The farm is not just for the kids. One mom said, “I want to try the spade, too!”
After that, the visitors go indoors for a teach-in on how to plant using containers. The kids first try with sand for soil and pebbles for seeds, plus some real water. Then, they get to actually try planting herbs with cuttings, using a container that they themselves made craft-style. All while the adults sample tea made from freshly picked leaves.
To wrap up the visit, the kids take away a farm starter kit with either sitao or monggo. Borromeo says this is meant to remind the parents and the children to apply the lessons from their farm visit.
“They need to actually do farming, at least in that small way,” she says. “Otherwise, the farm experience is wasted.”
Borromeo says the JKF is evolving rapidly with a range of concepts coming from friends and visitors alike.

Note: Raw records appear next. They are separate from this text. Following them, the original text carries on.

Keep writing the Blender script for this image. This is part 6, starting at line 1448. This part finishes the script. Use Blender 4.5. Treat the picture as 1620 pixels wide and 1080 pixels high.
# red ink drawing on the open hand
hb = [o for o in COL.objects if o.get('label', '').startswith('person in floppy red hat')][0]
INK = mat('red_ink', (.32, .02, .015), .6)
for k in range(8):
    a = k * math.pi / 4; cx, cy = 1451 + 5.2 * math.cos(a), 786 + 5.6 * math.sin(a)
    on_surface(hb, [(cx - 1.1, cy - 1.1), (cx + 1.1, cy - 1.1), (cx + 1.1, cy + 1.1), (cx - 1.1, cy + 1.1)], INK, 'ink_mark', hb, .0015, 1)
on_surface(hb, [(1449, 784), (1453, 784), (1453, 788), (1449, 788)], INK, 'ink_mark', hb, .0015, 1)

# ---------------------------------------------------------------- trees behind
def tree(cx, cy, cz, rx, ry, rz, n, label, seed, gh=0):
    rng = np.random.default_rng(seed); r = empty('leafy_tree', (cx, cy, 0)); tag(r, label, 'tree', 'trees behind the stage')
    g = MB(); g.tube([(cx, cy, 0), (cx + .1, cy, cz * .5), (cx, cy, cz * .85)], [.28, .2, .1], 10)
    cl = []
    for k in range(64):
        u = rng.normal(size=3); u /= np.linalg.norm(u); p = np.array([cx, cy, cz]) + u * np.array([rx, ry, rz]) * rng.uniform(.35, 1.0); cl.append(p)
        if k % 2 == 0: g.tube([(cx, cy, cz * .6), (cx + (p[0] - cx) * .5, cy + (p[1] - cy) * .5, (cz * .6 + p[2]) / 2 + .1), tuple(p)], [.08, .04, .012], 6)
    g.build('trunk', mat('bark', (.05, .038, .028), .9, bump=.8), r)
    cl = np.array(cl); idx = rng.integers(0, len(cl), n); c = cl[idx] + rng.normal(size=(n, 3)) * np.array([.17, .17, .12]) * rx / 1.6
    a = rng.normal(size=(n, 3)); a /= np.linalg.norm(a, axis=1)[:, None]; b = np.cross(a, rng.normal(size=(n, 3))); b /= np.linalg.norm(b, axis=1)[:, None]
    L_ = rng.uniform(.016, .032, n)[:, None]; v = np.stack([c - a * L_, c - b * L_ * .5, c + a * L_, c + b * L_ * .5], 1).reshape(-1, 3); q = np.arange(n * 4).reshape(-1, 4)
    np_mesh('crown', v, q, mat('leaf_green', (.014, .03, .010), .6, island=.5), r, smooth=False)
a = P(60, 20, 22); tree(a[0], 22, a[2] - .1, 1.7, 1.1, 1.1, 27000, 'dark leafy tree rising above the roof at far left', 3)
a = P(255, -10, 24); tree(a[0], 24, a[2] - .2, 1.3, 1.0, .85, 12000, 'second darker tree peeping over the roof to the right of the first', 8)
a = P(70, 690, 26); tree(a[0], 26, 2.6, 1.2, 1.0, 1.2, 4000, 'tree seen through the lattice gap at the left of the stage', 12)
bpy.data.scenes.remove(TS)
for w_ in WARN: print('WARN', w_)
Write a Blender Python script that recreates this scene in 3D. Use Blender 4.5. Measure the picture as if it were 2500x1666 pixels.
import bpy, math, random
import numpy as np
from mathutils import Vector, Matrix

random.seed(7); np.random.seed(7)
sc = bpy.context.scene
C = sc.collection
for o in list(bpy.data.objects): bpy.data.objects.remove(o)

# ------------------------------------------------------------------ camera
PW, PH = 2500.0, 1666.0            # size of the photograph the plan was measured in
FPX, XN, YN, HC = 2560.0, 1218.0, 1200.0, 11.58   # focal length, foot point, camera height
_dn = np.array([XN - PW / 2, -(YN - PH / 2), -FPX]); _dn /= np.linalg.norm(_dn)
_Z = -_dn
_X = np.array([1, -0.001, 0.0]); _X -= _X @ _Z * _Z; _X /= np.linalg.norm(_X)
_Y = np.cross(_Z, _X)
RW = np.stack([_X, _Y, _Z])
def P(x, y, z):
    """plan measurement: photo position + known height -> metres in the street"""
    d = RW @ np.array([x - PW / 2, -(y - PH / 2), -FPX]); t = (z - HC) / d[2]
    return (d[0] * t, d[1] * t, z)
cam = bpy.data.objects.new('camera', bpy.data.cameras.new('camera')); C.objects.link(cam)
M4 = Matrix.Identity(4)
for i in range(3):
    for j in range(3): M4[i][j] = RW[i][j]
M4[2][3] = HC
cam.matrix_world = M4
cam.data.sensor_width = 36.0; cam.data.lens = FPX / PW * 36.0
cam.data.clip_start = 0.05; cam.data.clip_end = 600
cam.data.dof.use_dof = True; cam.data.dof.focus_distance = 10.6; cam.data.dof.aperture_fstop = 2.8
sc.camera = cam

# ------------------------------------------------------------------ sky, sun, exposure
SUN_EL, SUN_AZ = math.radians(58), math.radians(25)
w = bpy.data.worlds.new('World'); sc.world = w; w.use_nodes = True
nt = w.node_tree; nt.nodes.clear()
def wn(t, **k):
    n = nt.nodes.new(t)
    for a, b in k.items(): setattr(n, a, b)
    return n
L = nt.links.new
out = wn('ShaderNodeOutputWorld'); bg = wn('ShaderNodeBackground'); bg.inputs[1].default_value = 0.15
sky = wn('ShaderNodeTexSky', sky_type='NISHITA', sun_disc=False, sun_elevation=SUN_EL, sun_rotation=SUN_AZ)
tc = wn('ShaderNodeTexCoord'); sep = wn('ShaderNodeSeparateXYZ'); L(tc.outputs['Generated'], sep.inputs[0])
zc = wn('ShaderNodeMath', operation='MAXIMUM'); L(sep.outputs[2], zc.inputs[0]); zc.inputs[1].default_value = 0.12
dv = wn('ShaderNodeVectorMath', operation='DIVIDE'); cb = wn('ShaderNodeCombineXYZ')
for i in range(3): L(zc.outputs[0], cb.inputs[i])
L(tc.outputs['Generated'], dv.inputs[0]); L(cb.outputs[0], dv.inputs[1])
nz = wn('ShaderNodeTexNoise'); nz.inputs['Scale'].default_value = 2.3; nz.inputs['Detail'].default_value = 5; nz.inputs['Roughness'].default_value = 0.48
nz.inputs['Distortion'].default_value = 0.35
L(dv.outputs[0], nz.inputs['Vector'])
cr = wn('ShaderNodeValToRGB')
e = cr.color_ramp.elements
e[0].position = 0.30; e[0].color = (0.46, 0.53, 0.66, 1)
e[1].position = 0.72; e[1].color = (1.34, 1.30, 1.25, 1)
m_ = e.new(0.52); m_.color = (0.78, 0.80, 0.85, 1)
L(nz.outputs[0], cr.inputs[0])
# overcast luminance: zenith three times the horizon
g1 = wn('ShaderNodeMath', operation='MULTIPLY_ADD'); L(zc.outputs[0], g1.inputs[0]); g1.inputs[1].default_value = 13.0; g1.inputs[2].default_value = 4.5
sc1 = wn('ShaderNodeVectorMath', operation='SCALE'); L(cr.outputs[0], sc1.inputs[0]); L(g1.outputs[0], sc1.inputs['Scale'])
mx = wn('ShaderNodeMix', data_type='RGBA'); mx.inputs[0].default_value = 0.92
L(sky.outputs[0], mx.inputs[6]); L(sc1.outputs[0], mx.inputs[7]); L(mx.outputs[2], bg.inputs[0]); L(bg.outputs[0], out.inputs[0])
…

“We want the activities to be adaptable according to the times and occasions,” the mother says. “Right now, we are experimenting with a pizza-making activity, with some of the toppings coming from the farm.”
She says she wants to learn more to improve her farm, which she hopes will have a successful rabbit hutch (they keep losing the bunnies, the last one due to Typhoon “Lando”), a greenhouse, and a setup for aquaponics. The latter is a system that integrates aquaculture with growing vegetables.
She also says that at the moment, the farm is an advocacy to teach people about organic farming, especially in urban settings. However, it is also showing opportunities for an enterprise by way of farm tourism—although that may need a different property.
“I hear parents saying they wish for their children to be doctors, engineers, lawyers….I don’t know of anybody wishing their kids to become farmers, but who’s going to grow our food?” Borromeo says.
“Yes, children can take up professions who know farming, because they may also be owners of or have access to pieces of land where they can do farming,” she adds.